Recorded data
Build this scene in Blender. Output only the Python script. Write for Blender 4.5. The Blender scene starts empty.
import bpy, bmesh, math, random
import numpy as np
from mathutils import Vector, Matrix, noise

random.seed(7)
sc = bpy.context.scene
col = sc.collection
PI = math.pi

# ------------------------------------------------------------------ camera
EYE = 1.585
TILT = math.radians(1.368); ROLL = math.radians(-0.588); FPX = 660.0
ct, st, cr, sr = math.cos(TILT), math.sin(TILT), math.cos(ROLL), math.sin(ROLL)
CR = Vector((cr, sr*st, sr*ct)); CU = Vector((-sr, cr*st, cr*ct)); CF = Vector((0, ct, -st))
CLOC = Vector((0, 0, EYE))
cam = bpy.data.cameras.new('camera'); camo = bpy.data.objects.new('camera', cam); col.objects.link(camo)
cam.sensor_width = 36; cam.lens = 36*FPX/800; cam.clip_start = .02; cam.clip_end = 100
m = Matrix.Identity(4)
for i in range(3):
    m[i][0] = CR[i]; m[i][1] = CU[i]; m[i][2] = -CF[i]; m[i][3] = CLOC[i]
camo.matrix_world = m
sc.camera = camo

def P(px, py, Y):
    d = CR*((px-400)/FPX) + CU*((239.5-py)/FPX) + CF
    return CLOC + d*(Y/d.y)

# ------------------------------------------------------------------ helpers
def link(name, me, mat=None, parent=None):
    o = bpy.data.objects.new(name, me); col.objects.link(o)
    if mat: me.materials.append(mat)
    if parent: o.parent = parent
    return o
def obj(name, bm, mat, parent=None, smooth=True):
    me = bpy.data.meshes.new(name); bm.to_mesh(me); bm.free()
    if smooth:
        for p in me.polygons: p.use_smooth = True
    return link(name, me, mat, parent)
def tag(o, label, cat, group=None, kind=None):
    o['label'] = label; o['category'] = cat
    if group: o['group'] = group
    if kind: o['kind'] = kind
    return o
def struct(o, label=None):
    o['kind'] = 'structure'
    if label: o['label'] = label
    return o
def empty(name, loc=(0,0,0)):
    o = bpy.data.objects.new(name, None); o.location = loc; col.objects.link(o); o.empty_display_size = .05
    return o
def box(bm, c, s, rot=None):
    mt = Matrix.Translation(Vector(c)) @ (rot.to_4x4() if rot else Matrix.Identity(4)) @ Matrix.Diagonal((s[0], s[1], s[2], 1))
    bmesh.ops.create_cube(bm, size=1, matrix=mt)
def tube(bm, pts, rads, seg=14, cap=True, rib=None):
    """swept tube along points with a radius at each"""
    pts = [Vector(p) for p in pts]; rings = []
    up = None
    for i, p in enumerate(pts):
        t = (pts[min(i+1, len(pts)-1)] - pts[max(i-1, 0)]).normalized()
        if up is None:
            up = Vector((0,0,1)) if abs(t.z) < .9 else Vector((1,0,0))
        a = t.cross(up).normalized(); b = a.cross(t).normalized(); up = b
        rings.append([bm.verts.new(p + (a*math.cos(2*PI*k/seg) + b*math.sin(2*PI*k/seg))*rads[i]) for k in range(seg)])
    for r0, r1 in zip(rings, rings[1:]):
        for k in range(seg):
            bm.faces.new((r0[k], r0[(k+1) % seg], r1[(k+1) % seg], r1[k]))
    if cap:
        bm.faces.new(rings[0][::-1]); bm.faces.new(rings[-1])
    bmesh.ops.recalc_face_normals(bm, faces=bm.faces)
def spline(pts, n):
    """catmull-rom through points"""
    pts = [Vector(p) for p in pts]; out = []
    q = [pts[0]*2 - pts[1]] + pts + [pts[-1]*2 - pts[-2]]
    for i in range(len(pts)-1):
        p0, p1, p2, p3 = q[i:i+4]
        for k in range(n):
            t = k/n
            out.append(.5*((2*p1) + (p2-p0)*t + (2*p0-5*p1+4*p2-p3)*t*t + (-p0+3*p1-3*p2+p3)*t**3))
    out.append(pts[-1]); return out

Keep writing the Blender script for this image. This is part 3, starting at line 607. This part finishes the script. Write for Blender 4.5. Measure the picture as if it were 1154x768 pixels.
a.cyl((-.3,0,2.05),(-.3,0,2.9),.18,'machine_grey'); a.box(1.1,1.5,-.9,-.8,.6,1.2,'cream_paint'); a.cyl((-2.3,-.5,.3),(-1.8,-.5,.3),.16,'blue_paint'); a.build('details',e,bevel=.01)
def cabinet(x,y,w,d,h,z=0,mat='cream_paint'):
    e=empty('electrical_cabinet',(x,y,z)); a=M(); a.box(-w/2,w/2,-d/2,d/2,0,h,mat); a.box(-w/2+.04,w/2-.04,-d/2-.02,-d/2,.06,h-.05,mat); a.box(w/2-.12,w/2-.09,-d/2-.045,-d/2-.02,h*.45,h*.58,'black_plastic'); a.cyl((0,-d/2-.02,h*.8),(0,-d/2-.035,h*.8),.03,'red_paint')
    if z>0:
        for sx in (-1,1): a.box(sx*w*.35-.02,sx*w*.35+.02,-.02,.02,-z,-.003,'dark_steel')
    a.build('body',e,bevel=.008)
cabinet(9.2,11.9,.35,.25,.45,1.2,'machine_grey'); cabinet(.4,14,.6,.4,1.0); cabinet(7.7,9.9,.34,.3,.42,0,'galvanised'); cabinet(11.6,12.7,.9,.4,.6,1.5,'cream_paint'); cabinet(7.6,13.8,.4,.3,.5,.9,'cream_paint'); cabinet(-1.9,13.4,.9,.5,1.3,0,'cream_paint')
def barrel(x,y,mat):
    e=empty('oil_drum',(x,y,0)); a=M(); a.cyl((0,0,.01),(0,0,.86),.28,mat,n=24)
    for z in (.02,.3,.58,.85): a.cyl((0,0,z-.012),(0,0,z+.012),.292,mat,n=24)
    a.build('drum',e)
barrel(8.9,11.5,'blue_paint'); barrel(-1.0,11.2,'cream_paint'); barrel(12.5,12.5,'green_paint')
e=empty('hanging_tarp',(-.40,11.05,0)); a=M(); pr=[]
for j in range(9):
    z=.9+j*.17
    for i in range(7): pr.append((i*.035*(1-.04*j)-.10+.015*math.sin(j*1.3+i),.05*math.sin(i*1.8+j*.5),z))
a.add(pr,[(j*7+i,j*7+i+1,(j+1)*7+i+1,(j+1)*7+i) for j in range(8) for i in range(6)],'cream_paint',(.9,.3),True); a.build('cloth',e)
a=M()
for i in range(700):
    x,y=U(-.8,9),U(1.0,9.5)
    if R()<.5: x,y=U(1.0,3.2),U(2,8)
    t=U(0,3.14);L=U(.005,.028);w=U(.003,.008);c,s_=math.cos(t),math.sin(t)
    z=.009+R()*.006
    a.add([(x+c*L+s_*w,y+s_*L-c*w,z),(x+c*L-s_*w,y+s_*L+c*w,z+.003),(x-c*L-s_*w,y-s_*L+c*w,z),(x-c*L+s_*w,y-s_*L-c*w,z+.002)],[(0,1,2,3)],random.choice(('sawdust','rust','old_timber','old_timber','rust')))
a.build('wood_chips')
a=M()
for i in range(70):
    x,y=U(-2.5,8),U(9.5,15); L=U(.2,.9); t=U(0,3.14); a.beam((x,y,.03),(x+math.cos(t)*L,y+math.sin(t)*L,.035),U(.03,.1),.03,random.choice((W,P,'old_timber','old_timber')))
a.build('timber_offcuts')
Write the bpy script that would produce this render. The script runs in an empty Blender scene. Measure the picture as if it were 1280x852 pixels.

GIVEN EXERCISE = Reproduce every record, matching each line exactly.

ANSWER TO THIS PROBLEM =
Build this scene in Blender. Output only the Python script. Write for Blender 4.5. The Blender scene starts empty.
import bpy, bmesh, math, random
import numpy as np
from mathutils import Vector, Matrix, noise

random.seed(7)
sc = bpy.context.scene
col = sc.collection
PI = math.pi

# ------------------------------------------------------------------ camera
EYE = 1.585
TILT = math.radians(1.368); ROLL = math.radians(-0.588); FPX = 660.0
ct, st, cr, sr = math.cos(TILT), math.sin(TILT), math.cos(ROLL), math.sin(ROLL)
CR = Vector((cr, sr*st, sr*ct)); CU = Vector((-sr, cr*st, cr*ct)); CF = Vector((0, ct, -st))
CLOC = Vector((0, 0, EYE))
cam = bpy.data.cameras.new('camera'); camo = bpy.data.objects.new('camera', cam); col.objects.link(camo)
cam.sensor_width = 36; cam.lens = 36*FPX/800; cam.clip_start = .02; cam.clip_end = 100
m = Matrix.Identity(4)
for i in range(3):
    m[i][0] = CR[i]; m[i][1] = CU[i]; m[i][2] = -CF[i]; m[i][3] = CLOC[i]
camo.matrix_world = m
sc.camera = camo

def P(px, py, Y):
    d = CR*((px-400)/FPX) + CU*((239.5-py)/FPX) + CF
    return CLOC + d*(Y/d.y)

# ------------------------------------------------------------------ helpers
def link(name, me, mat=None, parent=None):
    o = bpy.data.objects.new(name, me); col.objects.link(o)
    if mat: me.materials.append(mat)
    if parent: o.parent = parent
    return o
def obj(name, bm, mat, parent=None, smooth=True):
    me = bpy.data.meshes.new(name); bm.to_mesh(me); bm.free()
    if smooth:
        for p in me.polygons: p.use_smooth = True
    return link(name, me, mat, parent)
def tag(o, label, cat, group=None, kind=None):
    o['label'] = label; o['category'] = cat
    if group: o['group'] = group
    if kind: o['kind'] = kind
    return o
def struct(o, label=None):
    o['kind'] = 'structure'
    if label: o['label'] = label
    return o
def empty(name, loc=(0,0,0)):
    o = bpy.data.objects.new(name, None); o.location = loc; col.objects.link(o); o.empty_display_size = .05
    return o
def box(bm, c, s, rot=None):
    mt = Matrix.Translation(Vector(c)) @ (rot.to_4x4() if rot else Matrix.Identity(4)) @ Matrix.Diagonal((s[0], s[1], s[2], 1))
    bmesh.ops.create_cube(bm, size=1, matrix=mt)
def tube(bm, pts, rads, seg=14, cap=True, rib=None):
    """swept tube along points with a radius at each"""
    pts = [Vector(p) for p in pts]; rings = []
    up = None
    for i, p in enumerate(pts):
        t = (pts[min(i+1, len(pts)-1)] - pts[max(i-1, 0)]).normalized()
        if up is None:
            up = Vector((0,0,1)) if abs(t.z) < .9 else Vector((1,0,0))
        a = t.cross(up).normalized(); b = a.cross(t).normalized(); up = b
        rings.append([bm.verts.new(p + (a*math.cos(2*PI*k/seg) + b*math.sin(2*PI*k/seg))*rads[i]) for k in range(seg)])
    for r0, r1 in zip(rings, rings[1:]):
        for k in range(seg):
            bm.faces.new((r0[k], r0[(k+1) % seg], r1[(k+1) % seg], r1[k]))
    if cap:
        bm.faces.new(rings[0][::-1]); bm.faces.new(rings[-1])
    bmesh.ops.recalc_face_normals(bm, faces=bm.faces)
def spline(pts, n):
    """catmull-rom through points"""
    pts = [Vector(p) for p in pts]; out = []
    q = [pts[0]*2 - pts[1]] + pts + [pts[-1]*2 - pts[-2]]
    for i in range(len(pts)-1):
        p0, p1, p2, p3 = q[i:i+4]
        for k in range(n):
            t = k/n
            out.append(.5*((2*p1) + (p2-p0)*t + (2*p0-5*p1+4*p2-p3)*t*t + (-p0+3*p1-3*p2+p3)*t**3))
    out.append(pts[-1]); return out

Keep writing the Blender script for this image. This is part 3, starting at line 607. This part finishes the script. Write for Blender 4.5. Measure the picture as if it were 1154x768 pixels.
a.cyl((-.3,0,2.05),(-.3,0,2.9),.18,'machine_grey'); a.box(1.1,1.5,-.9,-.8,.6,1.2,'cream_paint'); a.cyl((-2.3,-.5,.3),(-1.8,-.5,.3),.16,'blue_paint'); a.build('details',e,bevel=.01)
def cabinet(x,y,w,d,h,z=0,mat='cream_paint'):
    e=empty('electrical_cabinet',(x,y,z)); a=M(); a.box(-w/2,w/2,-d/2,d/2,0,h,mat); a.box(-w/2+.04,w/2-.04,-d/2-.02,-d/2,.06,h-.05,mat); a.box(w/2-.12,w/2-.09,-d/2-.045,-d/2-.02,h*.45,h*.58,'black_plastic'); a.cyl((0,-d/2-.02,h*.8),(0,-d/2-.035,h*.8),.03,'red_paint')
    if z>0:
        for sx in (-1,1): a.box(sx*w*.35-.02,sx*w*.35+.02,-.02,.02,-z,-.003,'dark_steel')
    a.build('body',e,bevel=.008)
cabinet(9.2,11.9,.35,.25,.45,1.2,'machine_grey'); cabinet(.4,14,.6,.4,1.0); cabinet(7.7,9.9,.34,.3,.42,0,'galvanised'); cabinet(11.6,12.7,.9,.4,.6,1.5,'cream_paint'); cabinet(7.6,13.8,.4,.3,.5,.9,'cream_paint'); cabinet(-1.9,13.4,.9,.5,1.3,0,'cream_paint')
def barrel(x,y,mat):
    e=empty('oil_drum',(x,y,0)); a=M(); a.cyl((0,0,.01),(0,0,.86),.28,mat,n=24)
    for z in (.02,.3,.58,.85): a.cyl((0,0,z-.012),(0,0,z+.012),.292,mat,n=24)
    a.build('drum',e)
barrel(8.9,11.5,'blue_paint'); barrel(-1.0,11.2,'cream_paint'); barrel(12.5,12.5,'green_paint')
e=empty('hanging_tarp',(-.40,11.05,0)); a=M(); pr=[]
for j in range(9):
    z=.9+j*.17
    for i in range(7): pr.append((i*.035*(1-.04*j)-.10+.015*math.sin(j*1.3+i),.05*math.sin(i*1.8+j*.5),z))
a.add(pr,[(j*7+i,j*7+i+1,(j+1)*7+i+1,(j+1)*7+i) for j in range(8) for i in range(6)],'cream_paint',(.9,.3),True); a.build('cloth',e)
a=M()
for i in range(700):
    x,y=U(-.8,9),U(1.0,9.5)
    if R()<.5: x,y=U(1.0,3.2),U(2,8)
    t=U(0,3.14);L=U(.005,.028);w=U(.003,.008);c,s_=math.cos(t),math.sin(t)
    z=.009+R()*.006
    a.add([(x+c*L+s_*w,y+s_*L-c*w,z),(x+c*L-s_*w,y+s_*L+c*w,z+.003),(x-c*L-s_*w,y-s_*L+c*w,z),(x-c*L+s_*w,y-s_*L-c*w,z+.002)],[(0,1,2,3)],random.choice(('sawdust','rust','old_timber','old_timber','rust')))
a.build('wood_chips')
a=M()
for i in range(70):
    x,y=U(-2.5,8),U(9.5,15); L=U(.2,.9); t=U(0,3.14); a.beam((x,y,.03),(x+math.cos(t)*L,y+math.sin(t)*L,.035),U(.03,.1),.03,random.choice((W,P,'old_timber','old_timber')))
a.build('timber_offcuts')
Write the bpy script that would produce this render. The script runs in an empty Blender scene. Measure the picture as if it were 1280x852 pixels.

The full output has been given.